La séparation entre judaïsme et christianisme, telle que vous la reconstituez, est plus lente et moins linéaire qu’on ne le pense d’habitude.

En rappelant une formule bien connue en France, le christianisme est une secte du judaïsme. Aux débuts, judaïsme et christianisme sont très intriqués. Dans la séparation, c’est saint Paul qui joue un rôle décisif. Pour lui, les juifs peuvent continuer à observer la Loi ancienne, tandis qu’aux gentils suffit le commandement de l’amour. Universaliste, son discours est ainsi mondialiste. Singulier, le judaïsme ne se réfère qu’au peuple hébreu. Cependant, la distinction entre christianisme et judaïsme s’opère très lentement. En fait, elle ne se réalise qu’au moment ou le christianisme devient la religion officielle de l’Empire romain, avec Constantin.
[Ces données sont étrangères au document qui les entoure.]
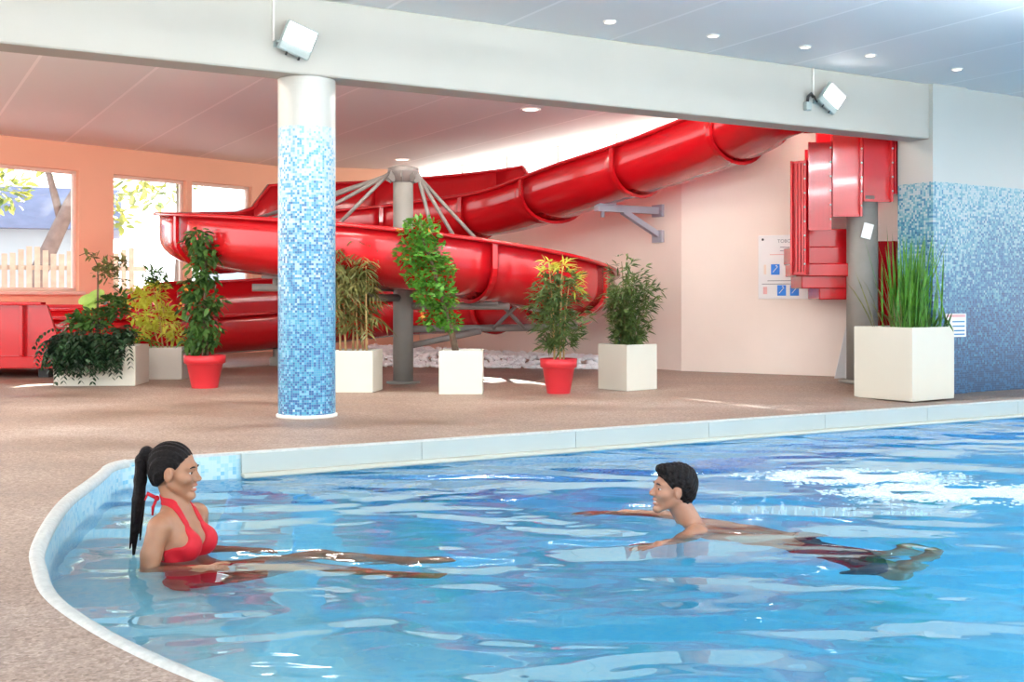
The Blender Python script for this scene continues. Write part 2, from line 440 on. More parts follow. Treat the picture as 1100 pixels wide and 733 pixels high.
def ringmesh(name, dz, mat, close=True, sub=None, smooth=False):
    mb = MB(); bases = []
    for d, zf in dz:
        P = off(d); bases.append(mb.add([(p.x, p.y, zf(p) if callable(zf) else zf) for p in P]))
    n = len(outline)
    for a, b in zip(bases, bases[1:]):
        for j in range(n):
            k = (j + 1) % n
            if sub and not sub(j): continue
            mb.face((a + j, a + k, b + k, b + j), smooth)
    return mb.build(name, mat)
ds = [.046, .12, .3, .5, .75, 1.0, 1.25, 1.5, 1.75, 2.0, 2.3, 2.7, 3.2, 4, 5, 6.5, 9, 12, 16]
struct(ringmesh('floor', [(d, deck_z) for d in ds], M['deck'], smooth=True), 'pinkish brown aggregate pool deck', 'floor')
isfar = lambda j: (outline[j] - FA).dot(FN) > -.05 and (outline[(j + 1) % len(outline)] - FA).dot(FN) > -.05
far = [j for j in range(len(outline)) if isfar(j)]
notfar = lambda j: not isfar(j)
struct(ringmesh('trim_1', [(.050, -.03), (.047, .005), (.034, .011), (.010, .008), (-.005, -.006), (-.005, -.030), (.0, -.035)], M['coping'], sub=notfar, smooth=True), 'rounded pale stone coping round the curved pool edge', 'coping')
struct(ringmesh('trim_2', [(.050, -.03), (.047, .004), (.0, .004), (.0, -.012)], M['coping'], sub=isfar), 'thin pale stone edge along the straight far pool side', 'coping')

# pool walls
mosA = mosaic('pool_edge_mosaic', .024, [(0, (.50, .66, .72)), (.44, (.36, .60, .70)), (.60, (.20, .48, .64)), (.76, (.06, .30, .50)), (.84, (.40, .46, .26)), (.88, (.34, .58, .68))], -1, .5, 1.0, (.55, .66, .70))
mb = MB(); P = outline; acc = 0
for j in range(len(P)):
    k = (j + 1) % len(P); l = (P[k] - P[j]).length
    mb.quad((*P[j].xy, -1.5), (*P[k].xy, -1.5), (*P[k].xy, -.01), (*P[j].xy, -.01), [(acc, -1.5), (acc + l, -1.5), (acc + l, 0), (acc, 0)]); acc += l
struct(mb.build('wall_pool', mosA), 'pale blue mosaic pool wall round the water', 'wall')
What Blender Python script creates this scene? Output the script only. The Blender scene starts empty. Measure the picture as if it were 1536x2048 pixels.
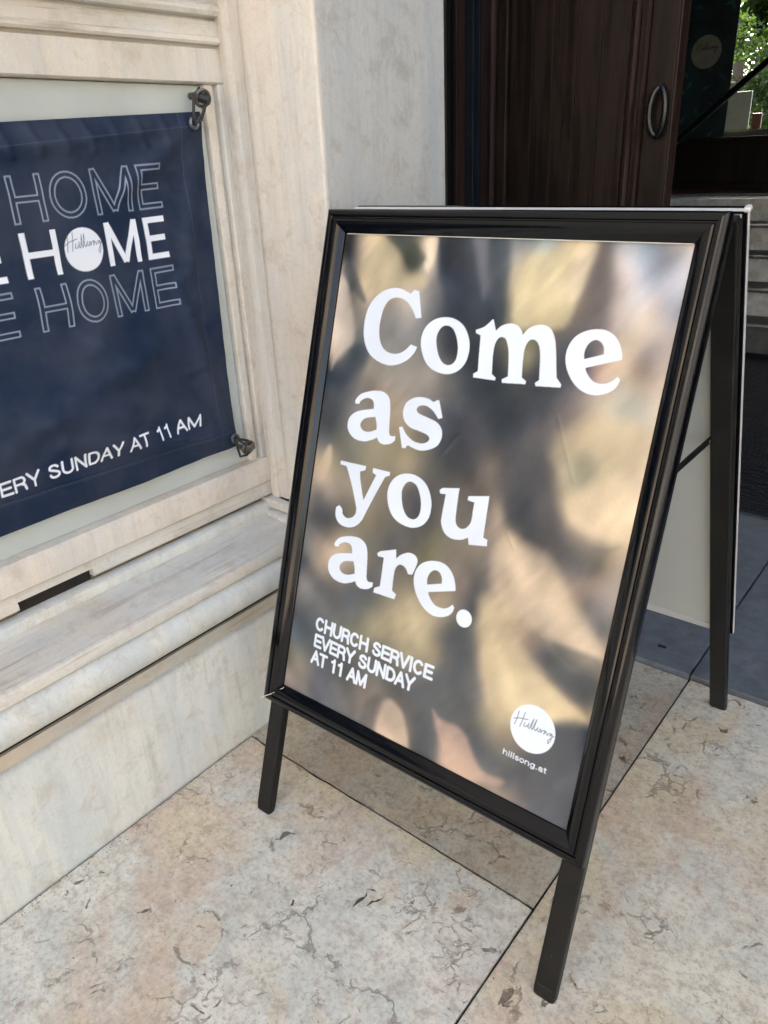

Religion du pouvoir, le christianisme impose la séparation avec d’autant plus de force qu’il se considère désormais verus Israel, l’Israël véritable. Saint Augustin a donné la justification théologique à cette position: le peuple juif doit survivre pour fournir le témoignage vivant de la naissance de Dieu, mais aussi l’exemple du malheur qui peut frapper ceux qui n’embrassent pas la vraie foi.